Seconding the cautious but optimistic outlook offered by equipment distributors meeting in Anaheim this month, Case Construction Equipment is casting its own vote of confidence. The Racine, Wis., manufacturer is planning a massive rollout of 27 new models in six categories. Case's move is "unprecedented in the industry as far as product introduction," claims Robert F. Killian, vice president in charge of sales and marketing for North America and Mexico.

BIGGER IS BETTER New Case models are larger and reflect technology innovation. (Photo courtesy of Case)

The rollout follows the 1999 merger of Case and London-based New Holland into CNH Global N.V., which "gives us the opportunity to expand our line," Killian says. Some models are a move into new niches and bigger sizes. Case will soon release its largest-ever excavator, the CX800, aimed at the mass excavation, quarry and aggregate markets. The larger of two new crawler dozers, the 1850K, provides a 205-hp engine, 671 lb-ft of torque, and 126 in. of track on ground.
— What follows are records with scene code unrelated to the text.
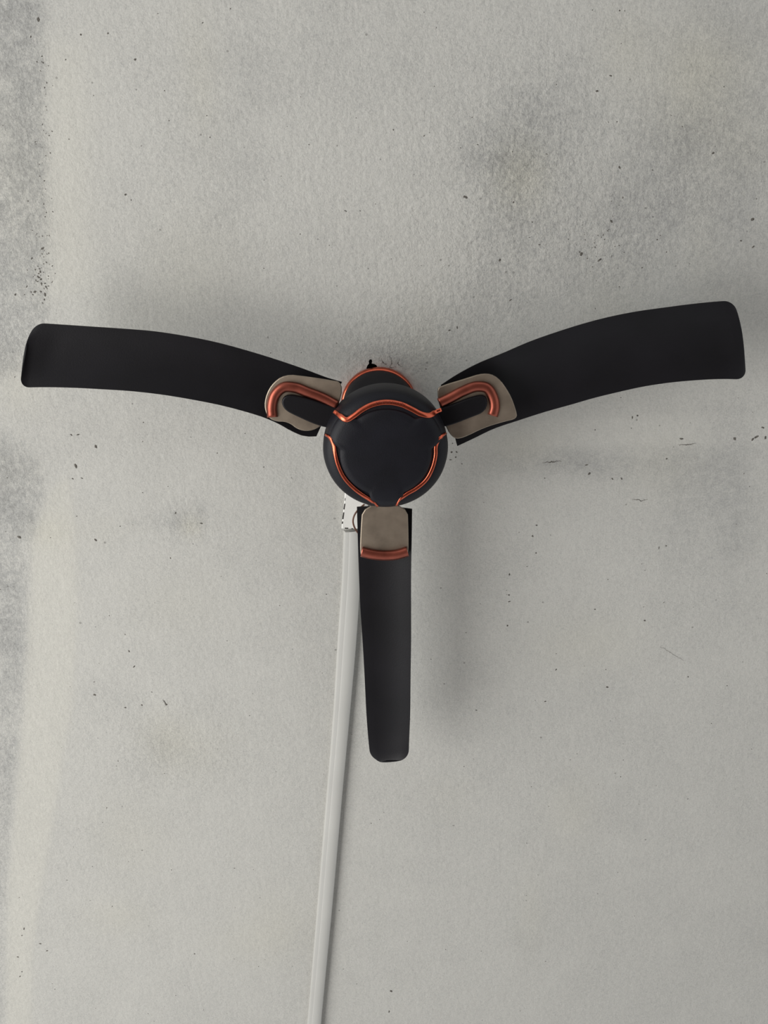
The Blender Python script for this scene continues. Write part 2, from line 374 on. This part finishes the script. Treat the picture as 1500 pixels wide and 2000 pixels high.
# ---------------------------------------------------------------- cable casing on the ceiling
cz = CEIL - .011
Lp = [(671, 1036), (668, 1120), (660, 1240), (650, 1400), (637, 1560), (622, 1740), (600, 2000), (583, 2200)]
Rp = [(708, 1036), (704, 1130), (697, 1240), (683, 1400), (668, 1560), (652, 1740), (627, 2000), (609, 2200)]
Lw = resample([tuple(at(x, y, CEIL).xy) for x, y in Lp], 40); Rw = resample([tuple(at(x, y, cz).xy) for x, y in Rp], 40)
def strip(name, A, B, z0, z1, mt, parent=None, edge=.0015, slope=.0015, **k):
    bm = bmesh.new(); rows = []
    for a, b in zip(A, B):
        d = (b - a) / np.hypot(*(b - a)) * edge; ds = d * slope / edge; mm = (a + b) / 2
        rows.append([bm.verts.new((*q, z)) for q, z in ((a, z1), (a + ds * .35, z0 + edge), (a + ds, z0), (mm, z0 - .0004), (b - d, z0), (b, z0 + edge), (b, z1))])
    for p, q in zip(rows, rows[1:]):
        for i in range(6): bm.faces.new((p[i], p[i + 1], q[i + 1], q[i]))
        bm.faces.new((p[6], p[0], q[0], q[6]))
    bm.faces.new(rows[0]); bm.faces.new(rows[-1][::-1])
    o = from_bm(name, bm, mt, parent, smooth=True, **k)
    o.data.set_sharp_from_angle(angle=math.radians(50))
    return o
cas = bpy.data.objects.new('cable_casing', None); C.objects.link(cas); cas.location = (Lw[0][0], Lw[0][1], CEIL)
cas['label'] = 'long painted white cable casing strip running down the ceiling below the fan'; cas['category'] = 'cable casing'
strip('casing_body', Lw, Rw, cz + .0012, CEIL + .0005, M_casing, cas, slope=.009)
# snap-on lid, a hair narrower, showing as the faint line along the left edge
strip('casing_lid', Lw + (Rw - Lw) * .30, Rw, cz + .0006, cz + .0045, M_casing, cas, .0006, .0015)

# small junction box at its upper end
bx = bpy.data.objects.new('junction_box', None); C.objects.link(bx)
pb = at(690, 1003, CEIL); bx.location = (pb.x, pb.y, CEIL)
bx['label'] = 'small bright white junction box on the ceiling just below the fan hub'; bx['category'] = 'junction box'
bz = CEIL - .014
ob = [at(x, y, bz).xy for x, y in ((676, 940), (667, 1033), (716, 1033), (722, 940))]
slab('box_cover', ob, bz, CEIL - .0025, M_box, bx, .0012)
ob2 = [at(x, y, CEIL - .001).xy for x, y in ((677, 944), (670, 1029), (712, 1029), (718, 944))]
slab('box_base', ob2, CEIL - .0027, CEIL, M_gap_shade, bx, 0)  # coloured dark to stand in for the shade behind the cover
# dark bars painting in the gap shade along the box's left and lower edges
for (xa, ya), (xb, yb), r in (((674.0, 973), (673.6, 978), .6), ((673.2, 984), (671.8, 995), 1.1), ((671.2, 1001), (669.6, 1014), 1.1), ((669.0, 1019), (668.6, 1023), 1.0), ((673.5, 1031.8), (680, 1031.8), 1.2), ((686.5, 1032.6), (689.5, 1032.6), 1.0)):
    a, b = at(xa, ya, bz - .0002), at(xb, yb, bz - .0002); t = (b - a).normalized(); s = Vector((-t.y, t.x, 0)) * (r / 1250)
    slab('gap_shade_bar', [(a - s - t * .0004).xy, (a - s * .6 + t * .0002 + s * 1.4).xy, (b + s).xy, (b - s * .8).xy], bz - .0003, bz + .003, M_gap_shade, bx, 0)
wp = [at(x, y, z) for x, y, z in ((712, 985, CEIL - .02), (703, 992, CEIL - .022), (694, 1002, CEIL - .024), (689.5, 1013, CEIL - .025), (689.5, 1022, CEIL - .025), (693, 1032, CEIL - .023), (700, 1042, CEIL - .018), (706, 1048, CEIL - .0135))]
pts = smooth_poly(wp, 2, closed=False)
tube('cable_loop', pts, .00135, M_wire, bx)

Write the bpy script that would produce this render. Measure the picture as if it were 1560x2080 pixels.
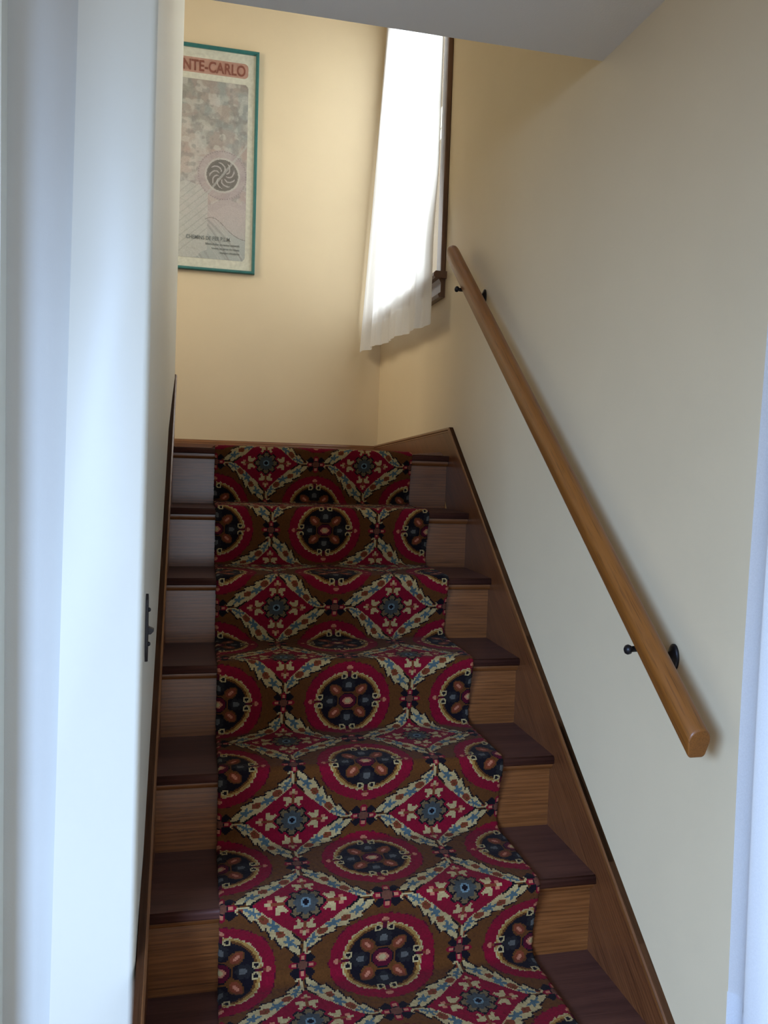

The year's introductions also will include four vibratory compaction rollers that can operate for up to 36 hours between refills; three compact wheel loaders with engine power up to 71 net hp and maximum bucket capacity of up to 1.44 cu yd; and several graders.

New models reflect increasing use of technology. Excavators feature an on-board computer that automatically selects the preferred operation mode by gauging load demands, plus a "smart" feature designed to improve cycle times by automatically monitoring and prioritizing oil flow.

A new security feature on FleetLink, Case's fleet management system, alerts managers by pager, cell phone or e-mail if a piece of equipment is taken outside its operation zone or is run at unauthorized times. An equipment locator or electronic-perimeter map allows a manager to track down the equipment. "We found that during the weekend, the equipment would move from the jobsite to excavate a neighborhood swimming pool and then be returned before Monday morning," says John Marshall, Case's director of customer support.